Her appeal to take down some of the more offensive banners, some naming and picturing the lead attorneys in the case, was probably derived from the same sensitivities that kept most senior Likud leaders away — a fear that the constant attacks on state institutions could turn into violence.

Since the 1995 assassination of Prime Minister Yitzhak Rabin, any hint of political incitement, particularly against individuals, invokes the high emotions of that period. Many in Israel, including Rabin’s family, recall the fiery opposition to Rabin’s peace plan with the Palestinians and some draw a direct line between the fierce criticism and the fatal shot.

According to Israeli media reports, Likud officials cautioned Netanyahu and his proxies to back off the incendiary rhetoric, warning that a war on law enforcement would come back to hurt the party politically.

Attorney General Avichai Mandelblit, who oversaw the three-year investigation into the prime minister’s dealings with wealthy business executives, decried the attacks on his office at a gathering of prosecutors Tuesday.

“I hear threats, I hear lies, I hear baseless slander; it’s shocking,” Mandelblit said, defending the state prosecution’s role of protecting Israel from crime and government corruption, human rights violations and abuse of power. “The fact that [the lead prosecutors] now have bodyguards solely because they carried out their duties is inconceivable.”

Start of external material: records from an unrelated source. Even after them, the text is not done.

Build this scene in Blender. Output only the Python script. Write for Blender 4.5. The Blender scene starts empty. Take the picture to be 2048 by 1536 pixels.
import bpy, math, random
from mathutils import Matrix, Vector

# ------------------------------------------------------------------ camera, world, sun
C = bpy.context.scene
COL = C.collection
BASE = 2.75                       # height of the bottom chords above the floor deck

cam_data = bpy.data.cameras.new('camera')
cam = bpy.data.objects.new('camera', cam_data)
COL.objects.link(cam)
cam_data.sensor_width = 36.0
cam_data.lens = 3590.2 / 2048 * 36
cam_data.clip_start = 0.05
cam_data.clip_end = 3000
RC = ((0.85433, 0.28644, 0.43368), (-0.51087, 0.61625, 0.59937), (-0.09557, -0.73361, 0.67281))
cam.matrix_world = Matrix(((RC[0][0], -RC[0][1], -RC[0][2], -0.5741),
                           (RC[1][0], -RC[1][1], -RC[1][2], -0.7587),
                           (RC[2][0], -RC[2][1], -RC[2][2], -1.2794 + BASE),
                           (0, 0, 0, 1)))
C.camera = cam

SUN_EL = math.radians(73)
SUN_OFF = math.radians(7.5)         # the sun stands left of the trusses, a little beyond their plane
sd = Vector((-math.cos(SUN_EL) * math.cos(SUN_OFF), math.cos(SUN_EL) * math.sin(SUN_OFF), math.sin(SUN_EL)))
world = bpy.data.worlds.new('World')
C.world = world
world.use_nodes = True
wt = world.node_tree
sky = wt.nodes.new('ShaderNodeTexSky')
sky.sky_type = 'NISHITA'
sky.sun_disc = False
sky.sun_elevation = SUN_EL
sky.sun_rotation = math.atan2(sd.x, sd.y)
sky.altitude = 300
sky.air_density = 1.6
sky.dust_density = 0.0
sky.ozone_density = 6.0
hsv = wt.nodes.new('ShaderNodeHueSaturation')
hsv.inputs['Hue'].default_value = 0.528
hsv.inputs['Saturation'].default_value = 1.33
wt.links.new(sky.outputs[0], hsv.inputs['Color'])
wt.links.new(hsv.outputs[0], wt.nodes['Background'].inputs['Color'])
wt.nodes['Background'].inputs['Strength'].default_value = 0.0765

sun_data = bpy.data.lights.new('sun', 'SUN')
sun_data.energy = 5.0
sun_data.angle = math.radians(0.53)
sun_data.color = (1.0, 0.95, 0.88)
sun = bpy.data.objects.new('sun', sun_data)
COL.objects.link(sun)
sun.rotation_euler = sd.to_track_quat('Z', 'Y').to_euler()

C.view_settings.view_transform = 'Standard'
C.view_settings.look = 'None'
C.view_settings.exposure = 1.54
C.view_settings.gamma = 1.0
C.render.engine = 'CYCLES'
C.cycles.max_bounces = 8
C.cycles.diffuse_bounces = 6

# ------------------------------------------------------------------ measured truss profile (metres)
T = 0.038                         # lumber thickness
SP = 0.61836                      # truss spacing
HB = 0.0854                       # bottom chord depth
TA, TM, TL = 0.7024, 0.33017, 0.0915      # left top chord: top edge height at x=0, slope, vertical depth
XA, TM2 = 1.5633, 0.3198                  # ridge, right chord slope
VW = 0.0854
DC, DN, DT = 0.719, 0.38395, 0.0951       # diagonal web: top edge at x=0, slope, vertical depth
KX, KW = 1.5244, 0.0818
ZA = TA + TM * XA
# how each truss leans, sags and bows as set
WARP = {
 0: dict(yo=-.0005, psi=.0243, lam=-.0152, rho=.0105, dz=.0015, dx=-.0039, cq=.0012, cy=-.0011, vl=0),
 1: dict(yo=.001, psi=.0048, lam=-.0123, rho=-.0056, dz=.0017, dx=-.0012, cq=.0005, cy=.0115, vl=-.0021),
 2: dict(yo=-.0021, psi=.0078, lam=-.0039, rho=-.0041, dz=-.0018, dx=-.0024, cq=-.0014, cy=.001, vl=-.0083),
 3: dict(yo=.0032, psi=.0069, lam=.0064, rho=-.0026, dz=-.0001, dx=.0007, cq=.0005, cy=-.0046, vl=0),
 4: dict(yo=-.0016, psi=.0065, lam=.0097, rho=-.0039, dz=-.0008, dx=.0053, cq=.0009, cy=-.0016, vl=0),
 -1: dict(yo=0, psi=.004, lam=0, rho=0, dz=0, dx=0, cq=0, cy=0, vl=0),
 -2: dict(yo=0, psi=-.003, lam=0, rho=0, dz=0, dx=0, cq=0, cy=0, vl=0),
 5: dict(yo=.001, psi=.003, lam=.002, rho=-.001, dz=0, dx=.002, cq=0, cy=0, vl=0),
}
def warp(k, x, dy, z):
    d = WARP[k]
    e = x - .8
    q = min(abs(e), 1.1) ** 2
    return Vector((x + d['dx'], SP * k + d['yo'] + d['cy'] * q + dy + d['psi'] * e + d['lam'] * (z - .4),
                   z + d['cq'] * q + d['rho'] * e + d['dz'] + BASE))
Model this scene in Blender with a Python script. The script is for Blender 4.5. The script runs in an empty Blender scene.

Likudniks are smart enough to realize that Netanyahu is definitely heading for a violent uprising in order to have the window to secure power for himself, and they are backing away as quickly as they can.  Without their support, Netanyahu isn't going to be able to hold on much longer.  He's played his cards and he's waiting to see everyone else's hand.

The problem is in the American version of this screenplay, Trump holds multiple rallies and openly calls for somebody to "do something" about the Democrats who impeached him, and to "do something" about the Democratic voters who put them in charge of the House.

And then things get ugly and violent very, very quickly.